The “college-for-all” mindset was ingrained in my hometown. You didn’t just get a degree to get a job — you got a degree because that’s what you do. Any other path was destined for failure.
So, I followed the script. I went to college. I went to grad school. And, like many of my millennial peers, I took on student loans. A couple of years ago, I finally made my last payment, which means my alma mater will likely be hitting me up for a donation soon, right? It feels good to be done, but I’d be lying if I said I haven’t questioned whether it was all worth it. Could I have taken a different path? One that saved me thousands in student debt? One that got me to the same or a better place, faster?
The answer is obvious now.
At my local career center, I could have explored high-paying career fields and earned college credits while still in high school. I could have graduated with certifications that made me employable. I could have gained skills that would have given me options — whether that meant entering the workforce sooner, starting a business, or being more strategic about college.
But I was clueless. And now, working with CTE leaders across the country, I understand the uphill battle they fight every day.
Most school districts have never had to think about marketing or branding the way businesses do.
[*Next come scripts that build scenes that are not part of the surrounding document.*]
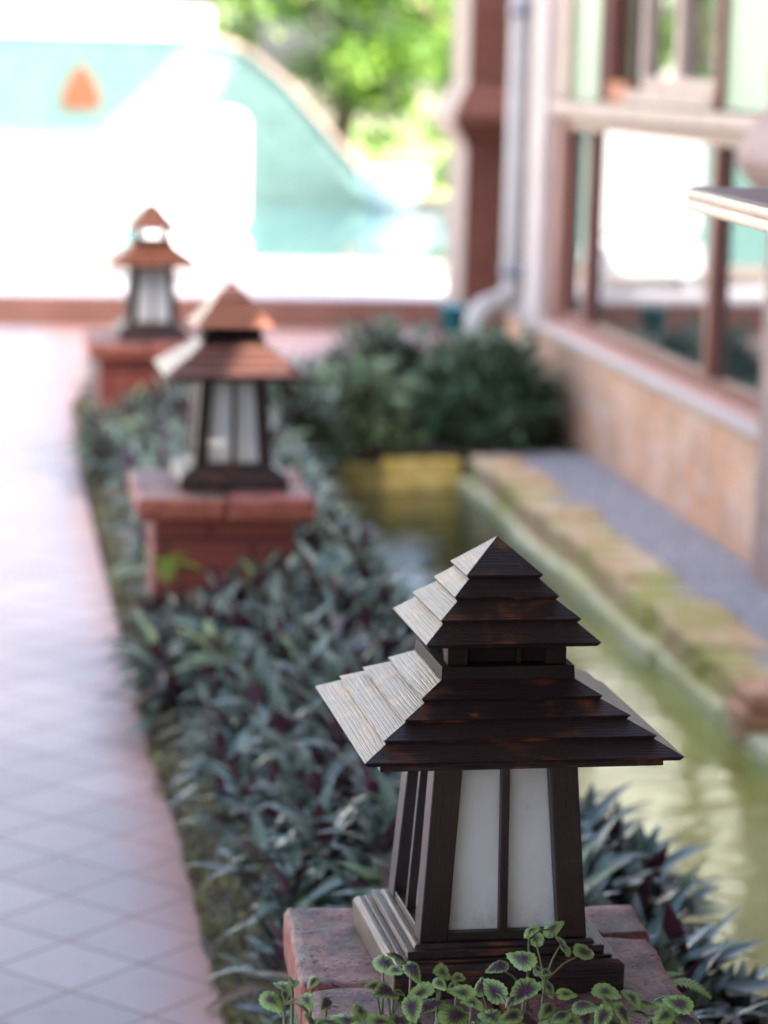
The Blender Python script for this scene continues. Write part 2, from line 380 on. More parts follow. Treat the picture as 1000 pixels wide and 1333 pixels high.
        for i in range(segs):
            r = b + 3 * i; t0, t1 = i / segs, (i + 1) / segs
            s.f.append((r + 1, r, r + 3, r + 4)); s.u += [(.5, t0), (0, t0), (0, t1), (.5, t1)]; s.mi.append(mi)
            s.f.append((r + 2, r + 1, r + 4, r + 5)); s.u += [(1, t0), (.5, t0), (.5, t1), (1, t1)]; s.mi.append(mi)
    def build(s, name, mats, parent=None, smooth=False, bevel=0):
        me = bpy.data.meshes.new(name); me.from_pydata(s.v, [], s.f)
        uvl = me.uv_layers.new(name='UVMap'); flat = [c for uv in s.u for c in uv]
        uvl.data.foreach_set('uv', flat)
        if not isinstance(mats, (list, tuple)): mats = [mats]
        for m in mats: me.materials.append(m)
        me.polygons.foreach_set('material_index', s.mi)
        if smooth: me.polygons.foreach_set('use_smooth', [True] * len(me.polygons))
        me.update()
        o = bpy.data.objects.new(name, me); C.objects.link(o)
        if parent: o.parent = parent
        if bevel:
            bv = o.modifiers.new('bevel', 'BEVEL'); bv.width = bevel; bv.segments = 2; bv.limit_method = 'ANGLE'; bv.angle_limit = R(40)
        return o

def empty(name, loc=(0, 0, 0), rz=0.0):
    o = bpy.data.objects.new(name, None); C.objects.link(o); o.empty_display_size = .05
    o.location = loc; o.rotation_euler.z = rz; return o
def tag(o, label=None, cat=None, group=None, kind=None):
    if label: o['label'] = label
    if cat: o['category'] = cat
    if group: o['group'] = group
    if kind: o['kind'] = kind
    return o
def copy_tree(o, parent=None):
    c = o.copy(); C.objects.link(c)
    if parent: c.parent = parent
    for ch in [x for x in o.children]: copy_tree(ch, c)
    return c

# ---------------------------------------------------------------- setting
m = MB(); S = 400
m.quad([(-S, -S, -.7), (S, -S, -.7), (S, S, -.7), (-S, S, -.7)])
tag(m.build('ground', MAT['terrain']), kind='structure')

def slab(name, poly, z0, z1, mat):
    m = MB(); m.prism(poly, z0, z1, 'z'); return tag(m.build(name, mat), kind='structure')
arc = [(.336, 10.9), (.35, 11.4), (.4, 11.8), (.5, 12.15), (.7, 12.45), (1.0, 12.62), (1.5, 12.7), (3.4, 12.7)]
slab('path', [(-14, -9), (.352, -9), (.352, 4.5), (.334, 5.6), (.322, 6.5), (.312, 7.7), (.306, 9.2), (.31, 10.3)] + arc + [(3.4, 14.55), (-14, 14.55)], -.66, 0, MAT['tiles'])

# planting bed: a soil mound with a mossy edge
def soil_z(x, y):
    e = min((x - .33) / .12, 1.0)
    z = -.03 + .13 * max(0, e) ** .8
    r = (1.06 - x) / .2
    if y < 10.5 and r < 1: z = z - .5 * (1 - max(r, 0)) ** 1.5
    return z + .012 * math.sin(x * 31 + y * 7) * math.sin(y * 23)
m = MB(); xs = [.318, .335, .36, .4, .45, .52, .6, .68, .76, .84, .9, .95, 1.0, 1.05, 1.065]
ys = [-5 + .15 * i for i in range(110)]; nx = len(xs); ys = [y for y in ys if y < 10.85]
for y in ys:
    for x in xs: m.v.append((x, y, soil_z(x, y) if x < 1.06 else -.66))
for j in range(len(ys) - 1):
    for i in range(nx - 1):
        a = j * nx + i; m.f.append((a, a + 1, a + nx + 1, a + nx)); m.u += [(0, 0)] * 4; m.mi.append(0)
tag(m.build('soil', MAT['soil']), kind='structure')
slab('far_soil', [(.325, 10.84), (2.52, 10.84), (2.52, 12.69), (1.5, 12.69), (1.0, 12.6), (.7, 12.4), (.5, 12.1), (.4, 11.7), (.34, 11.2)], -.65, -.15, MAT['soil'])

m = MB(); m.quad([(.9, -5, -.3), (2.1, -5, -.3), (2.1, 10.76, -.3), (.9, 10.76, -.3)])
tag(m.build('pond_water', MAT['pond']), kind='structure')
slab('gravel', [(2.1, -5), (2.505, -5), (2.505, 10.9), (2.1, 10.9)], -.65, -.15, MAT['gravel'])

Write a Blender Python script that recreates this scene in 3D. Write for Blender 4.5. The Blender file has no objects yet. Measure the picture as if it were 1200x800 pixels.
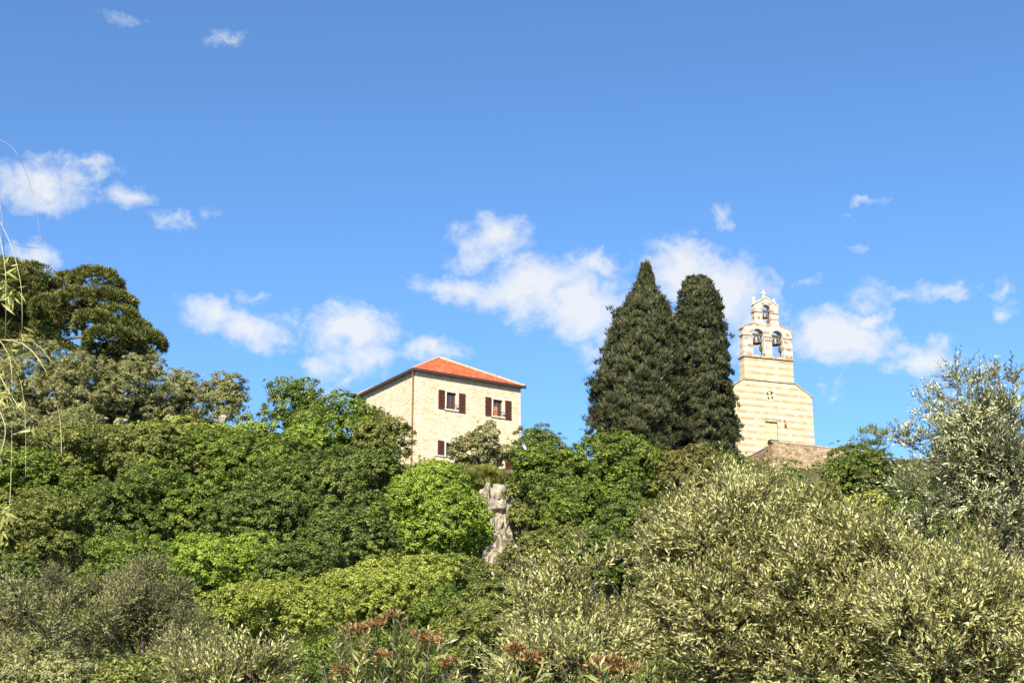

Many don’t tell their own story effectively, and they definitely don’t do it with the same urgency or competitiveness as higher education. Colleges have spent decades embedding a single message into the national consciousness: If you want a good life, you need a bachelor’s degree. They don’t just suggest it—they make it feel inevitable.
K-12 education has never taken the same approach to promoting CTE, even though the opportunities are just as compelling. The result is a branding gap that still exists in most communities today. Ask the average parent what their high school’s football record is, and they’ll know. Ask them what career pathways their local CTE program offers, and most will have no idea. Not because they don’t care—because no one has put it in their face as consistently and compellingly as the alternative.
There are 30 million jobs in the U.S. that don’t require a four-year degree but pay more than $55,000 a year. CTE concentrators earn 8% more by their mid-twenties than their non-CTE peers. For every $1 taxpayers invest in CTE, the return is between $6.20 and $12.20. Roughly 93% of high school graduates who earned 2-3 CTE credits enrolled in college shortly thereafter, with a high percentage also entering the workforce equipped with relevant skills.
The problem isn’t that these programs don’t work — it’s that too many students never hear about them in a way that makes them feel like a first-choice option. Or, maybe they do know about them, but they’re not a realistic option due to transportation or other reasons.
We need to rethink what career success looks like. The question shouldn’t be whether students go to college — it should be whether they are on a path that makes sense for their goals, interests, and future financial well-being. Sometimes, that will mean a four-year degree. Other times, it will mean an apprenticeship, an industry certification, or an associate’s degree.
I wish I had understood this earlier in my life. Not because I regret my path but because I know how many students today are in the same position I was in — making life-changing choices based on incomplete information. If we do our jobs right, that won’t be the case for the next generation.